При наследниках Чингисхана Азия в последний раз ринулась на Европу; отступая, она топнула ногой – и на земле появился Кремль!
Государи, которые владеют нынче этим священным прибежищем восточного деспотизма, считают себя европейцами, потому что изгнали из Московии калмыков, своих братьев, тиранов и учителей; не в обиду им будь сказано, никто не был так похож на ханов из Сарая, как их противники и последователи, московские цари, позаимствовавшие у них всё, вплоть до титула (II, 67).
Со всеми поправками на взгляд со стороны и эффект беглости есть правда в том, как иностранец принимает особые, чрезвычайные меры, чтобы, войдя в наше пространство с Запада не заразиться им, не подобрать клопов, не вдыхать спертый неприятный запах. Англичанка, хозяйка гостиницы в Москве, достигает этого только старательно отодвинув в сторону русских.
Меня отвезли на Дмитровку: там находится превосходный английский постоялый двор, где меня ждала прелестная уютная комнатка. Еще когда я был в Петербурге, меня рекомендовали госпоже Говард, которая в ином случае не сдала бы мне комнату. Я далек от мысли упрекать ее за щепетильность, ибо благодаря такой осторожности в ее доме можно спать спокойно.

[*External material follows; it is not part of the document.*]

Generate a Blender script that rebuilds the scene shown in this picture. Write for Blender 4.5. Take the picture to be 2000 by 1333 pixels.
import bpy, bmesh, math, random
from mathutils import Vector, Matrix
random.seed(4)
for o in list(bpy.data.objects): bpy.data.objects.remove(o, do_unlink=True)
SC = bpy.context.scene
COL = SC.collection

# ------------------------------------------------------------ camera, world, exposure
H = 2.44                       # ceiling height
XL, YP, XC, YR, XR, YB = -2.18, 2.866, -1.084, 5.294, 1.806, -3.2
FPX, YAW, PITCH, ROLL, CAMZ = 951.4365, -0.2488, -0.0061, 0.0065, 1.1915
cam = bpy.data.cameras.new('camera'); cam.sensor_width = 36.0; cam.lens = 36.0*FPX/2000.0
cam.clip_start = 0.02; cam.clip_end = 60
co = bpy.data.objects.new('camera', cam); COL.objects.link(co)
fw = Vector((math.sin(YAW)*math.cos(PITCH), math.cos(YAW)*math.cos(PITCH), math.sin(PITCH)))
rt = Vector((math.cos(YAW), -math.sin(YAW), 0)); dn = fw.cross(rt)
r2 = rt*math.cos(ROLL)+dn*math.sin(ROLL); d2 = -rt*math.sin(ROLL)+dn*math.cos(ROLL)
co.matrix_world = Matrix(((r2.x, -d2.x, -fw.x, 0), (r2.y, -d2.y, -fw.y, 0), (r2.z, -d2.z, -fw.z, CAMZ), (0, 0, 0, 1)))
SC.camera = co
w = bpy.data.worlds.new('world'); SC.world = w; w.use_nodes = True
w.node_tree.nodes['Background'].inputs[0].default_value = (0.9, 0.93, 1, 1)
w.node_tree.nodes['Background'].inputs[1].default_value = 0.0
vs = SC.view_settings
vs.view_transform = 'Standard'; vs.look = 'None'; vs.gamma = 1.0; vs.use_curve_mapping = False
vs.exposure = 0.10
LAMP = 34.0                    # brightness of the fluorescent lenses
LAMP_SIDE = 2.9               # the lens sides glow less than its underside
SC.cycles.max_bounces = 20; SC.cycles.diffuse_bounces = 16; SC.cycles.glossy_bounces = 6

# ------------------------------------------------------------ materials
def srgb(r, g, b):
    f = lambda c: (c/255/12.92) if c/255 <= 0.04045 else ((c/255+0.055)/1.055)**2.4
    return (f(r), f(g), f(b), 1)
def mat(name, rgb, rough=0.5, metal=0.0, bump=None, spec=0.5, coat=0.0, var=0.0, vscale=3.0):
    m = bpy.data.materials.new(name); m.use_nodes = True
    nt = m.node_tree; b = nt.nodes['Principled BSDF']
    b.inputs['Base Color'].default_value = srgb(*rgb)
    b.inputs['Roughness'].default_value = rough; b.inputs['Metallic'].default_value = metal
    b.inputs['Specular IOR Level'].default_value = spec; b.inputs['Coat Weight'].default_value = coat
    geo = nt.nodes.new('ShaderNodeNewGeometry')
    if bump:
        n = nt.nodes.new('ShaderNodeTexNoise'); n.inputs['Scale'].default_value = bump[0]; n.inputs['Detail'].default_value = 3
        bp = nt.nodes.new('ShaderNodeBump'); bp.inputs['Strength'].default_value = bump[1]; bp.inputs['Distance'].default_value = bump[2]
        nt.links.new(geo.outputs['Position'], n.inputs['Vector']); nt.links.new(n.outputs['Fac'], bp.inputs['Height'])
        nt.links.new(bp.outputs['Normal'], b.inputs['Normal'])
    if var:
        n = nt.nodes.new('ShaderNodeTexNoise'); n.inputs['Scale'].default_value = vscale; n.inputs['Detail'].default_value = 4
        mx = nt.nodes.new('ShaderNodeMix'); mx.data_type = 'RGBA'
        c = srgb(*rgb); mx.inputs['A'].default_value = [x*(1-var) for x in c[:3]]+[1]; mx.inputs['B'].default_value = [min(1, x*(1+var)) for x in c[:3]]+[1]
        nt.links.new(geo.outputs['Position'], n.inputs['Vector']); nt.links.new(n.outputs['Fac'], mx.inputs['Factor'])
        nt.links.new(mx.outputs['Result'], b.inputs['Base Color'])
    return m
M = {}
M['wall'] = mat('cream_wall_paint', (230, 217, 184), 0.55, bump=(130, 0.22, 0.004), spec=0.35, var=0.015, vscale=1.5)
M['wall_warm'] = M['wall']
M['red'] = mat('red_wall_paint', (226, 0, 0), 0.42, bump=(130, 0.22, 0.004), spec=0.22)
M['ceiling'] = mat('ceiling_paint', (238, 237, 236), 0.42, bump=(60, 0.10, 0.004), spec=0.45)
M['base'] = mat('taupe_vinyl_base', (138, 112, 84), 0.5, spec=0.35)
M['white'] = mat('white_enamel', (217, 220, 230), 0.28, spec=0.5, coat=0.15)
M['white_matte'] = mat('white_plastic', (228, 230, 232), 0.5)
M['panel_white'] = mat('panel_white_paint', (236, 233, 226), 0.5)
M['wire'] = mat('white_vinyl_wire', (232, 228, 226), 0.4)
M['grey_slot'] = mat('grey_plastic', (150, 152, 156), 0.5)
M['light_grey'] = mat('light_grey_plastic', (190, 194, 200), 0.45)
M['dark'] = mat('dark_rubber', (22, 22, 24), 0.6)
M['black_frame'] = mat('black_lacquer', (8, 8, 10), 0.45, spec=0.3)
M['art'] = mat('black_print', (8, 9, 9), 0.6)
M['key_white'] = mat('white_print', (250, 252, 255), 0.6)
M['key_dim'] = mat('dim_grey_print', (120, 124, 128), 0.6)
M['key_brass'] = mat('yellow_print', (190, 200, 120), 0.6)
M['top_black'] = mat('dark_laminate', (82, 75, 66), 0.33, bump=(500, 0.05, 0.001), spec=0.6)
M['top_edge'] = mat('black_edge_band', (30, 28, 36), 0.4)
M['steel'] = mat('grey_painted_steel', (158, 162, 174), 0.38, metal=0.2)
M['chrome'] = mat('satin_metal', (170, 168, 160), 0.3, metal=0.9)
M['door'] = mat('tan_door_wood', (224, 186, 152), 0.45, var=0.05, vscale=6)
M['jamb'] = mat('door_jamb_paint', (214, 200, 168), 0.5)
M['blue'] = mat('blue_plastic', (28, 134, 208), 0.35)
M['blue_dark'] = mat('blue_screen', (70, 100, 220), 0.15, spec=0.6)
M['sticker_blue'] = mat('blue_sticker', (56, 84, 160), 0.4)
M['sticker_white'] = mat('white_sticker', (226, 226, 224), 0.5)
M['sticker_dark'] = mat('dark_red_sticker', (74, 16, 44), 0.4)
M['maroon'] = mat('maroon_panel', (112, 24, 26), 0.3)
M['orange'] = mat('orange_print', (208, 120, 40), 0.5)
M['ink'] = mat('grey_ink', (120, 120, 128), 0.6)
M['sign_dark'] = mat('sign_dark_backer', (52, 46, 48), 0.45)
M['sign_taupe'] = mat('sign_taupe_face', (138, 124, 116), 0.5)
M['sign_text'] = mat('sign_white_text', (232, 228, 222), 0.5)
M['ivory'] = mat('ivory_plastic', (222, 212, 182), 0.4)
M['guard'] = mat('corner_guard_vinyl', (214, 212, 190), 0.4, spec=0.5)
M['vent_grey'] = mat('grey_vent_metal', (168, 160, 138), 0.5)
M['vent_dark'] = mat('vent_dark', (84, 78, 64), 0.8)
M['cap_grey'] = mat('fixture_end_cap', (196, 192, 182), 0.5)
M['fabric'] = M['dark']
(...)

Вы желаете знать, какой ценой добилась она чистоты, ведь чистота редкость везде, в России же – настоящее чудо? Она построила во дворе отдельный флигель, и русские слуги спят там. Эти люди входят в главное здание лишь по приказанию хозяев. Госпожа Говард идет в своих предосторожностях еще дальше. Она не принимает почти никого из русских; поэтому ни мой ямщик, ни мой фельдъегерь не знали, где находится ее постоялый двор; мы разыскали его не без труда: на доме даже нет вывески, хотя это лучший постоялый двор не только в Москве, но, пожалуй, во всей России (II, 68).